We live in a world which is filled with horrible problems, and it makes sense to work hard to find solutions. But that doesn't mean that the only thing we should do with our lives is work hard to find solutions to our problems. That would be a bit like spending one's entire life making money -- for one's self and for one's children -- without ever finding time for other kinds of fulfillment.

Imagine a world in which most of our practical problems have disappeared. What would you want to spend your life doing in that world? If you're like me, you'd like to have meaningful relationships, and you'd like to surround yourself by art, and mathematics and philosophy. So there is a certain sense in which those things are what matters most of all. If they don't seem urgent to us now it's because we have so many problems.

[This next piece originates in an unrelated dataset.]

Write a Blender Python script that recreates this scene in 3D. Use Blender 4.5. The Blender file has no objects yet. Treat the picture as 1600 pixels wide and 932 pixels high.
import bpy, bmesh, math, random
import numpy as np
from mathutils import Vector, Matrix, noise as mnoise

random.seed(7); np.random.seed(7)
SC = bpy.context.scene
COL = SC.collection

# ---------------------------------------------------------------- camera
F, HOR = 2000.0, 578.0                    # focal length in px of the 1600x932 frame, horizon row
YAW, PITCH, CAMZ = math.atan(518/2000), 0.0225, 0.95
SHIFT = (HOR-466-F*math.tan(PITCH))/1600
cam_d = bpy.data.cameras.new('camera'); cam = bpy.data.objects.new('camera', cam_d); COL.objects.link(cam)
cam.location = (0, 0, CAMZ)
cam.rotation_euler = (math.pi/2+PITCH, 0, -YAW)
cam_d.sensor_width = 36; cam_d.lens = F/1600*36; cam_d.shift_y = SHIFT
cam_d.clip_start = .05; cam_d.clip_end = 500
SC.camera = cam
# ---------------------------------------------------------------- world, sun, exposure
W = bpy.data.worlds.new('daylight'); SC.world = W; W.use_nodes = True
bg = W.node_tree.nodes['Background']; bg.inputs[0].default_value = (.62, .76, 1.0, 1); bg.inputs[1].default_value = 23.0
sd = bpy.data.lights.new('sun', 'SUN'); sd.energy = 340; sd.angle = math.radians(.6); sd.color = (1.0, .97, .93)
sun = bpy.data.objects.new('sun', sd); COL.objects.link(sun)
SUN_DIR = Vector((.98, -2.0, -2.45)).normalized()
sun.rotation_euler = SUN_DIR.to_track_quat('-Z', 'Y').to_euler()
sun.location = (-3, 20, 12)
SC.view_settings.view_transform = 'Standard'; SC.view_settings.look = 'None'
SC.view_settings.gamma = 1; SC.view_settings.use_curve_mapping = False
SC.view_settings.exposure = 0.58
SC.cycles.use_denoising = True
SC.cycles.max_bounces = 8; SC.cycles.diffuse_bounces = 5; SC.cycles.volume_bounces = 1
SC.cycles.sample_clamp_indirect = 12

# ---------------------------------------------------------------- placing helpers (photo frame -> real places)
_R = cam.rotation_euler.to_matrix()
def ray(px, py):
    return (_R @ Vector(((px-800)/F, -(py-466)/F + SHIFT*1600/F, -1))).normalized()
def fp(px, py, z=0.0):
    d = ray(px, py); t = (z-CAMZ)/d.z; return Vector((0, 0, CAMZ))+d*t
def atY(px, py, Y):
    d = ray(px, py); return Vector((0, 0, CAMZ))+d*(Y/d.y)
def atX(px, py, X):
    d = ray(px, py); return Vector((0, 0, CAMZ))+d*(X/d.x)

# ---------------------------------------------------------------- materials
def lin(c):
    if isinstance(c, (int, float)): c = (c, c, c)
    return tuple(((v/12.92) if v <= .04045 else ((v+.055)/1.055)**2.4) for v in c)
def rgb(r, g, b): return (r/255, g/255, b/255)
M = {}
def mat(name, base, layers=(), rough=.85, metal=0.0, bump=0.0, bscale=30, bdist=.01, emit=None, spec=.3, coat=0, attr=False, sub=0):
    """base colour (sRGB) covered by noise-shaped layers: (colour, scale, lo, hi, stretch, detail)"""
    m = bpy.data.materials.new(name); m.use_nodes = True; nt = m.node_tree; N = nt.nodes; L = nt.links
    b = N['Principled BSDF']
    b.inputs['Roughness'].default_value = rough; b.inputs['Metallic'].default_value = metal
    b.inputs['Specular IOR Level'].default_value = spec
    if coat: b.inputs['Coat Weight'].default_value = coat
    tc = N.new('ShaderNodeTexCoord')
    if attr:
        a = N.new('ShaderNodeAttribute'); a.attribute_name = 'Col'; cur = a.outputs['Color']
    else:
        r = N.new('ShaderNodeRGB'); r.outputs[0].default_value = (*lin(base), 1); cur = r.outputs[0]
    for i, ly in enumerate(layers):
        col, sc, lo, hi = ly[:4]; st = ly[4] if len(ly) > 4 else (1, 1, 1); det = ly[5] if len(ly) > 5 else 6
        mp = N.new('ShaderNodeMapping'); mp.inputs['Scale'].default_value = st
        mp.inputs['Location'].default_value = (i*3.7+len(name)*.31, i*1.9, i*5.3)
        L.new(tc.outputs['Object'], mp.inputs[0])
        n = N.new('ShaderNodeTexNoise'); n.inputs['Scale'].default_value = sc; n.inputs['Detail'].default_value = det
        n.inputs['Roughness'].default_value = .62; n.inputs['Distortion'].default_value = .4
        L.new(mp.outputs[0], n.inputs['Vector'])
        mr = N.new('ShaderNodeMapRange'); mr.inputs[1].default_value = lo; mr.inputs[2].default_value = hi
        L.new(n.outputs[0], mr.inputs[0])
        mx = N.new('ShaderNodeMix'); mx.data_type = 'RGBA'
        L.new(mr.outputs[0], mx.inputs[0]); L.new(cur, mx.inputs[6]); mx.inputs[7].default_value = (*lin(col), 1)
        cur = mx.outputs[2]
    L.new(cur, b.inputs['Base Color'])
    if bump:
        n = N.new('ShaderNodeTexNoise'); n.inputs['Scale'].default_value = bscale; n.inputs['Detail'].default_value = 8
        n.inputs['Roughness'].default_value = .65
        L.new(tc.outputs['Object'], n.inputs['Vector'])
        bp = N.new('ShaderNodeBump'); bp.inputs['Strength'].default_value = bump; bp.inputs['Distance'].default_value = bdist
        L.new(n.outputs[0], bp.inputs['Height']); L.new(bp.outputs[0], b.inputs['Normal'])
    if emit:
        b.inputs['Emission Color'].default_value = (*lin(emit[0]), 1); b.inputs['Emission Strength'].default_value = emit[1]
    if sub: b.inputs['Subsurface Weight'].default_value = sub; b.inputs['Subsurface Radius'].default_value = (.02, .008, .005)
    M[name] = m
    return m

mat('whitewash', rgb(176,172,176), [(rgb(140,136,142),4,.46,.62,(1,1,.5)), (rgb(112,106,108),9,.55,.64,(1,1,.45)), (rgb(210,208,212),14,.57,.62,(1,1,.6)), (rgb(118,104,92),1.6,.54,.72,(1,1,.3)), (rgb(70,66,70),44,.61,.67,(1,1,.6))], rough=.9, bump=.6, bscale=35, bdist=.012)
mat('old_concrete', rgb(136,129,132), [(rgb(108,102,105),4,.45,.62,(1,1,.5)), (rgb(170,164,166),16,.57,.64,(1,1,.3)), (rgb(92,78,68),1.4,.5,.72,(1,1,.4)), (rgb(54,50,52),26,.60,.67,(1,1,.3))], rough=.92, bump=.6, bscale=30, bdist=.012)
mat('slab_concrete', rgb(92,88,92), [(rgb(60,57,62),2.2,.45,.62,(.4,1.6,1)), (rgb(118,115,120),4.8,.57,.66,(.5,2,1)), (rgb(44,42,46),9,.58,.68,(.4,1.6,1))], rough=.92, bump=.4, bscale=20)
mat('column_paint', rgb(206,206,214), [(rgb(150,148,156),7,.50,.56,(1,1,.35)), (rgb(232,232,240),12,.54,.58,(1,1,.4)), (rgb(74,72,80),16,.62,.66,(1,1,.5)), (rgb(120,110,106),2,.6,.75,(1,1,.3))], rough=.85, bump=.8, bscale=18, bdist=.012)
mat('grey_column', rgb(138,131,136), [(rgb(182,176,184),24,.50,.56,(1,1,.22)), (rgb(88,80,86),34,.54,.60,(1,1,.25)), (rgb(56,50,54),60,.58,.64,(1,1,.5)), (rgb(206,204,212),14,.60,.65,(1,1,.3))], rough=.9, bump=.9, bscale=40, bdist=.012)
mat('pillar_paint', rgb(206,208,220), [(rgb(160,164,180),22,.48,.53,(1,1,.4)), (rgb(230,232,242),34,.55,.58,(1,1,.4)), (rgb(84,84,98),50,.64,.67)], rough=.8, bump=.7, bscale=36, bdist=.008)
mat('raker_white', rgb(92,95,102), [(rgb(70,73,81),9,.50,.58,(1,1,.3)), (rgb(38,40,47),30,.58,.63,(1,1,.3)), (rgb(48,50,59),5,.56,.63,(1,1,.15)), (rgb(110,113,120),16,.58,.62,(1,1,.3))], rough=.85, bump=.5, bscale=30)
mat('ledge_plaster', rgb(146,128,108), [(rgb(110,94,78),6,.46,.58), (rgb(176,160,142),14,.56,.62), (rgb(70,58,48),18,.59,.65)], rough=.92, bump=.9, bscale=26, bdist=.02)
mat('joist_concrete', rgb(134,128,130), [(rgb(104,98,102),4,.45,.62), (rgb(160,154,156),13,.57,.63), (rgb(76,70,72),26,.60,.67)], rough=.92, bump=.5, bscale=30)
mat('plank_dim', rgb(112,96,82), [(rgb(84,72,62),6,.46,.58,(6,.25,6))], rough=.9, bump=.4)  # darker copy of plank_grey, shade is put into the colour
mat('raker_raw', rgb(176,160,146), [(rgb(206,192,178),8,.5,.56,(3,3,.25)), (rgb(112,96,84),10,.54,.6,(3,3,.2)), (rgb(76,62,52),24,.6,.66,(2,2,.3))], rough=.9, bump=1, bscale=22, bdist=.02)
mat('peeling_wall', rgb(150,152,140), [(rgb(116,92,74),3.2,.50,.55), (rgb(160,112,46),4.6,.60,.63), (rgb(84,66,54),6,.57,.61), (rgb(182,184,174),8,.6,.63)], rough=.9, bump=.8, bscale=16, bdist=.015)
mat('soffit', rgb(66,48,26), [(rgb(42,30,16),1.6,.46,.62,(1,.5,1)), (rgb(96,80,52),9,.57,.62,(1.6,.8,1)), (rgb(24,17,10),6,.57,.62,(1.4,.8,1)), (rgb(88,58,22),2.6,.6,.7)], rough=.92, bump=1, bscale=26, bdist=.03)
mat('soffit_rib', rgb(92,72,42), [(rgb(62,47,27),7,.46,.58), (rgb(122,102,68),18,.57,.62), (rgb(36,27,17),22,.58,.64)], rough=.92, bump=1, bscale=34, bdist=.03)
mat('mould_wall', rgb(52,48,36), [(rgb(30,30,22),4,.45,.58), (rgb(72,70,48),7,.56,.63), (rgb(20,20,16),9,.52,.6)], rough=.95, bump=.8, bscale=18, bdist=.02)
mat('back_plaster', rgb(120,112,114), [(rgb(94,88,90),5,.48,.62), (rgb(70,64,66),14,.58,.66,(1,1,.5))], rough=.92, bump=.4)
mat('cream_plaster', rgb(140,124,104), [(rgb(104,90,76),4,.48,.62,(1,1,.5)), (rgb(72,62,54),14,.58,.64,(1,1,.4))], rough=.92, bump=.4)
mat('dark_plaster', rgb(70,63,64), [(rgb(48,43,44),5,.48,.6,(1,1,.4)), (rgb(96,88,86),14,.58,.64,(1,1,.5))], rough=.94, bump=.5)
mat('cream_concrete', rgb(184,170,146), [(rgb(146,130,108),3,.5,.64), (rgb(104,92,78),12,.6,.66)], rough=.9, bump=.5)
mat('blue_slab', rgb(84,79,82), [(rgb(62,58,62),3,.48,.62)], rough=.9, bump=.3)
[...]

But, then again, someone who is worried about money might easily forget that making money is not the only thing there is to life.

Dear tsarnicky,

You're not going to believe this, but as I started reading your post I was thinking "I'll respond by recommending Scott Aaronson's "Why philosophers should care about computational complexity"." But you know it already, and the sad truth is that I don't know of many other texts that do what you want.

My guess -- but it's only a guess -- is that we will continue to discover deep connections between math (including computer science) and philosophy. But I think it's hard to predict where they will come from.

A recent example of discipline jumping involves philosophy and linguistics. Ideas in pragmatics which were largely the work of philosophers suddenly hit the point in which they could be developed systematically, and have led to incredibly interesting work in linguistics.